Monday, November 10, 2008

paranoid behavior

When I was five years old, it occured to me that everything I did was being filmed. I did not SUSPECT this, but was utterly certain that it was the truth. I don't know what led to this realization, but it colored all my actions.

I stopped playing for pure fun, and began to think about what my audience (I was sure that the entire world was my audience) would enjoy seeing. I made up elaborate stories that I acted out with Barbies (involving adultery and marijuana...my childhood was different). When walking to my friend Christina's house, I would skip and twirl, sure that the audience would appreciate my pizazz.

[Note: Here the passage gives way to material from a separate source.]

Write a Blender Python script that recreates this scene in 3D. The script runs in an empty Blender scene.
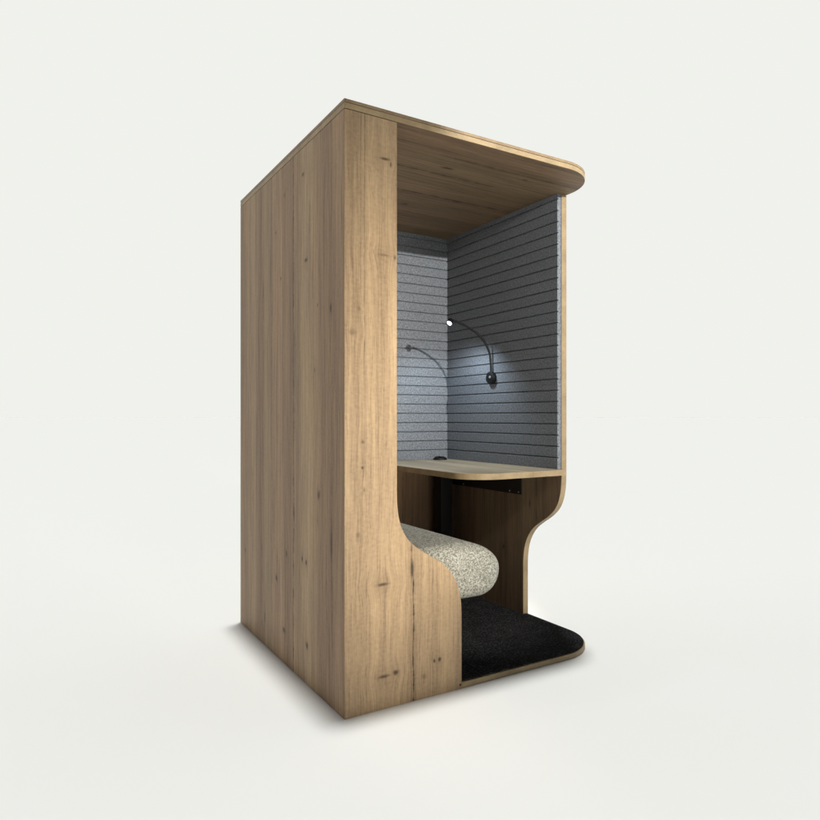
import bpy, bmesh, math, random
from mathutils import Vector, Matrix
random.seed(4)
S = bpy.context.scene
COL = S.collection
YAW = 0.5601
ORG = Vector((-0.3147, 2.3206, 0.0))      # nearest bottom corner of the booth
ROT = Matrix.Rotation(YAW, 4, 'Z')
U, W, H = 1.312, 1.302, 2.200             # booth footprint and height
T = 0.033                                 # wall thickness
ZR = H - 0.0345                           # underside of the roof
ZF = 0.024                                # top of the floor plate
FT = 0.024                                # felt thickness
VP = 0.262                                # front edge of the far side panel
ZD = 0.815                                # desk height

# ------------------------------------------------------------------ nodes
class NT:
    def __init__(s, name):
        s.m = bpy.data.materials.new(name); s.m.use_nodes = True
        s.t = s.m.node_tree; s.t.nodes.clear()
        s.out = s.n('ShaderNodeOutputMaterial')
        s.b = s.n('ShaderNodeBsdfPrincipled')
        s.t.links.new(s.b.outputs[0], s.out.inputs[0])
        s.oc = s.n('ShaderNodeTexCoord').outputs['Object']
    def n(s, typ, **k):
        x = s.t.nodes.new(typ)
        for a, v in k.items(): setattr(x, a, v)
        return x
    def put(s, sock, v):
        if isinstance(v, bpy.types.NodeSocket): s.t.links.new(v, sock)
        else: sock.default_value = v
    def M(s, op, a, b=None, c=None, clamp=False):
        x = s.n('ShaderNodeMath', operation=op, use_clamp=clamp)
        s.put(x.inputs[0], a)
        if b is not None: s.put(x.inputs[1], b)
        if c is not None: s.put(x.inputs[2], c)
        return x.outputs[0]
    def sep(s, v=None):
        x = s.n('ShaderNodeSeparateXYZ'); s.put(x.inputs[0], v or s.oc); return list(x.outputs)
    def comb(s, a, b, c=0.0):
        x = s.n('ShaderNodeCombineXYZ')
        for i, v in enumerate((a, b, c)): s.put(x.inputs[i], v)
        return x.outputs[0]
    def noise(s, vec, scale=1.0, detail=3.0, rough=0.55, dist=0.0):
        x = s.n('ShaderNodeTexNoise'); s.put(x.inputs['Vector'], vec)
        x.inputs['Scale'].default_value = scale; x.inputs['Detail'].default_value = detail
        x.inputs['Roughness'].default_value = rough; x.inputs['Distortion'].default_value = dist
        return x.outputs['Fac']
    def mr(s, v, a, b, c=0.0, d=1.0, smooth=False):
        x = s.n('ShaderNodeMapRange'); x.clamp = True
        if smooth: x.interpolation_type = 'SMOOTHSTEP'
        for i, k in enumerate((v, a, b, c, d)): s.put(x.inputs[i], k)
        return x.outputs[0]
    def ramp(s, fac, stops, interp='LINEAR'):
        x = s.n('ShaderNodeValToRGB'); s.put(x.inputs[0], fac)
        r = x.color_ramp; r.interpolation = interp
        while len(r.elements) < len(stops): r.elements.new(0.5)
        for e, (p, c) in zip(r.elements, stops):
            e.position = p; e.color = (*c, 1) if len(c) == 3 else c
        return x.outputs[0]
    def mix(s, fac, a, b, mode='MIX'):
        x = s.n('ShaderNodeMix', data_type='RGBA', blend_type=mode)
        s.put(x.inputs[0], fac)
        for i, v in ((6, a), (7, b)):
            s.put(x.inputs[i], (*v, 1) if isinstance(v, tuple) and len(v) == 3 else v)
        return x.outputs[2]
    def bump(s, h, strength, dist):
        x = s.n('ShaderNodeBump'); s.put(x.inputs['Height'], h)
        x.inputs['Strength'].default_value = strength; x.inputs['Distance'].default_value = dist
        s.put(s.b.inputs['Normal'], x.outputs[0])
    def bs(s, **k):
        for a, v in k.items():
            s.put(s.b.inputs[a.replace('_', ' ')], (*v, 1) if isinstance(v, tuple) and len(v) == 3 else v)
        return s.m

def wood(name, A, G, length, bands, knots=(), cracks=(), base=(.34, .232, .142), seed=0.0, fig=1.0, contrast=1.0, pores=.4):
    """Oak: A = axis across the grain, G = axis along it; bands = [(start, (r,g,b) multiplier)];
    knots = [(a, g, ra, rg, strength)]; cracks = [(a, g0, g1, half width, strength)]"""
    t = NT(name); x = t.sep(); a, g, c = x[A], x[G], x[3 - A - G]
    a0 = a
    sway = t.noise(t.comb(t.M('MULTIPLY', a, 3.0), t.M('MULTIPLY', g, 1.1), seed), 1.0, 2.0)
    aw = t.M('ADD', a, t.M('MULTIPLY', t.M('SUBTRACT', sway, 0.5), 0.035))
    kn = 0.0; 
    wob1 = t.noise(t.comb(t.M('MULTIPLY', a, 60.0), t.M('MULTIPLY', g, 60.0), seed), 1.0, 3.0)
    wobk = t.mr(wob1, .25, .75, .55, 1.45)
    for (ka, kg, ra, rg, st) in knots:
        da = t.M('SUBTRACT', a0, ka); dg = t.M('SUBTRACT', g, kg)
        q = t.M('ADD', t.M('POWER', t.M('ABSOLUTE', t.M('DIVIDE', da, ra)), 2.0), t.M('POWER', t.M('ABSOLUTE', t.M('DIVIDE', dg, rg)), 2.0))
        d = t.M('MULTIPLY', q, wobk)
        core = t.M('MULTIPLY', t.M('EXPONENT', t.M('MULTIPLY', t.M('POWER', d, 1.3), -1.0)), min(1.0, st * 1.08))
        q2 = t.M('ADD', t.M('POWER', t.M('ABSOLUTE', t.M('DIVIDE', da, max(ra, .006) * 3.0)), 2.0), t.M('POWER', t.M('ABSOLUTE', t.M('DIVIDE', dg, max(rg, .012) * 3.5)), 2.0))
        w = t.M('EXPONENT', t.M('MULTIPLY', q2, -1.0))
        halo = t.M('MULTIPLY', w, 0.18 * st)
        kn = t.M('MAXIMUM', kn, t.M('ADD', core, halo))
        aw = t.M('SUBTRACT', aw, t.M('MULTIPLY', t.M('MULTIPLY', da, w), 0.38))
    cr = 0.0
    if cracks:
        wc = t.noise(t.comb(seed + 3.1, t.M('MULTIPLY', g, 9.0), 0.0), 1.0, 4.0)
        wa = t.M('ADD', a0, t.M('MULTIPLY', t.M('SUBTRACT', wc, 0.5), 0.012))
        brk = t.mr(t.noise(t.comb(seed + 7.7, t.M('MULTIPLY', g, 17.0), 0.0), 1.0, 4.0, .65), .34, .66, .45, 1.25)
    for (ca, g0, g1, hw, st) in cracks:
        d = t.M('ABSOLUTE', t.M('SUBTRACT', wa, ca))
        wd = t.M('MULTIPLY', brk, hw)
        line = t.M('SUBTRACT', 1.0, t.mr(d, t.M('MULTIPLY', wd, .5), t.M('MULTIPLY', wd, 1.5), 0, 1), clamp=True)
        ends = t.M('MULTIPLY', t.mr(g, g0, g0 + .05), t.mr(g, g1 - .05, g1, 1, 0))
        aur = t.M('MULTIPLY', t.mr(d, 0.0, max(hw * 6, .006), .26, 0), brk)
        line = t.M('MAXIMUM', line, aur)
        cr = t.M('MAXIMUM', cr, t.M('MULTIPLY', t.M('MULTIPLY', line, ends), t.M('MULTIPLY', brk, st)))
    V = lambda ka, kg, off: t.comb(t.M('MULTIPLY', aw, ka), t.M('MULTIPLY', g, kg), t.M('ADD', t.M('MULTIPLY', c, 0.7), off + seed))
    n1 = t.noise(V(13, .55, 0), 1, 3, .5)
    n2 = t.noise(V(75, 1.9, 5), 1, 4, .6)
    n3 = t.noise(V(240, 7, 9), 1, 3, .65)
    n4 = t.noise(V(60, 90, 13), 1, 3, .6)                     # small flecks of figure across the grain
    n5 = t.noise(V(290, 20, 21), 1, 3, .65)                    # open pores
    rings = t.M('SINE', t.M('ADD', t.M('MULTIPLY', aw, 260.0), t.M('MULTIPLY', t.noise(V(9, 1.4, 17), 1, 2), 34.0)))
    tone = t.M('MULTIPLY', t.M('SUBTRACT', n1, .5), .85 * contrast)
    tone = t.M('ADD', tone, t.M('MULTIPLY', t.M('SUBTRACT', n2, .5), .95 * contrast))
    tone = t.M('ADD', tone, t.M('MULTIPLY', t.M('SUBTRACT', n3, .5), .85 * contrast))
    tone = t.M('ADD', tone, t.M('MULTIPLY', t.M('SUBTRACT', n4, .5), .30 * fig))
    tone = t.M('ADD', tone, t.M('MULTIPLY', rings, .028 * contrast))
    tone = t.M('ADD', tone, .5)
    b = base
    colr = t.ramp(tone, [(0.0, (b[0] * .48, b[1] * .44, b[2] * .42)), (.38, (b[0] * .86, b[1] * .85, b[2] * .85)),
                         (.58, (b[0] * 1.07, b[1] * 1.07, b[2] * 1.05)), (1.0, (b[0] * 1.5, b[1] * 1.5, b[2] * 1.48))])
    lo = bands[0][0]
    st = [(max(0.0, (p - lo) / length), m) for p, m in bands]
    ab = t.M('ADD', a0, t.M('MULTIPLY', t.M('SUBTRACT', sway, .5), .012))
    sharp = t.ramp(t.M('DIVIDE', t.M('SUBTRACT', ab, lo), length), [(p, tuple(v / 1.4 for v in m)) for p, m in st], 'CONSTANT')
    soft = t.ramp(t.M('DIVIDE', t.M('SUBTRACT', ab, lo), length), [(min(1, p + .03), tuple(v / 1.4 for v in m)) for p, m in st], 'EASE')
    band = t.mix(.5, sharp, soft)
    colr = t.mix(1.0, colr, band, 'MULTIPLY')
    colr = t.mix(1.0, colr, (1.4, 1.4, 1.4), 'MULTIPLY')
    pore = t.mr(n5, .60, .69, 0, pores)
    colr = t.mix(pore, colr, (b[0] * .35, b[1] * .3, b[2] * .26))
    colr = t.mix(t.M('MINIMUM', kn, .93) if knots else 0.0, colr, (.06, .034, .02))
    colr = t.mix(cr if cracks else 0.0, colr, (.03, .018, .012))
    h = t.M('ADD', t.M('MULTIPLY', n3, .5), t.M('MULTIPLY', pore, -1.2))
    if cracks: h = t.M('ADD', h, t.M('MULTIPLY', cr, -2.0))
    t.bump(h, .35, .0012)
    return t.bs(Base_Color=colr, Roughness=t.mr(n2, .2, .8, .5, .66), Specular_IOR_Level=.3)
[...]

When I didn't devote myself to entertaining , I poked around the house, looking for the hidden cameras. I suspected that the bathroom camera was under the sink, behind the toilet paper, and the bedroom camera was in my favorite dolly's head.

My obsession with the existence of RebelTV (that's what I assumed it was called) ended when I got my E-Z Bake Oven. I don't think these things are connected.

When I was nine, I became convinced that my parents were trying to poison me.

Let me explain. I drank a large glass of hot tea, everyday. One day, the sugar tasted strange, and I knew that they were trying to kill me.

"They know I drink hot tea everyday, and they poisoned my sugar. They think they can get away with it."

I threw the sugar away, and walked to the store to buy more.

I lived in fear for two months, and kept a wary eye on my parents. Their behavior was very suspicious to me. Then PBS stopped showing Mystery! everyday, and I became fascinated with William Alexander and counting to 1,000,000. Counting to 1,000,000 left me little time to pursue other endeavors, so I stopped eavesdropping on my parents.

So my question to you is...What completely irrational thing did you believe was the absolute truth, when you were a child? Don't leave me hanging, lest I obsess over my possible insanity.

3 comments:

Kitty said...

As a child my cousin told me that women had pubic hair because it was needed to wipe the baby clean when born and that if women didn't have pubic hair, the baby would die.

At this time I recently sprouted some hair and also recently trimmed it. (Not sure why I would do this at 10, but hey.) I spent many months fearing for the life of my future child and feeling guilty for what I'd done.

Anonymous said...

When I was around 13, I was convinced the events described in Stephen King's "The Stand" were going to happen exactly as they did in the book. I even fell into a serious depression over it. In the book, the world fell apart in the summer of 1985, just after my high school graduation. I felt severely cheated that I would finally graduate from high school only to be wandering a deserted wasteland a few weeks later. I still dream about it to this day.

Corpus Christie said...

When i was 8ish, i heard my mother gossipping with a neighbor about this diet pill a mutual acquaintance of theirs had taken. The diet worked really well, apparently, because the pill actually contained a tapeworm spore. After you lost the desired amount of weight, you were supposed to take another pill, which would kill the tapeworm.

After that, for years, all pills were suspect. I was absolutely convinced that tapeworms were a side effect of taking pills. I became so paranoid about it that i actually developed a difficulty in swallowing larger ones (purely mental, i'm sure, but there it is).

Though i no longer believe this, i still think about tapeworms everytime i have to take a pill.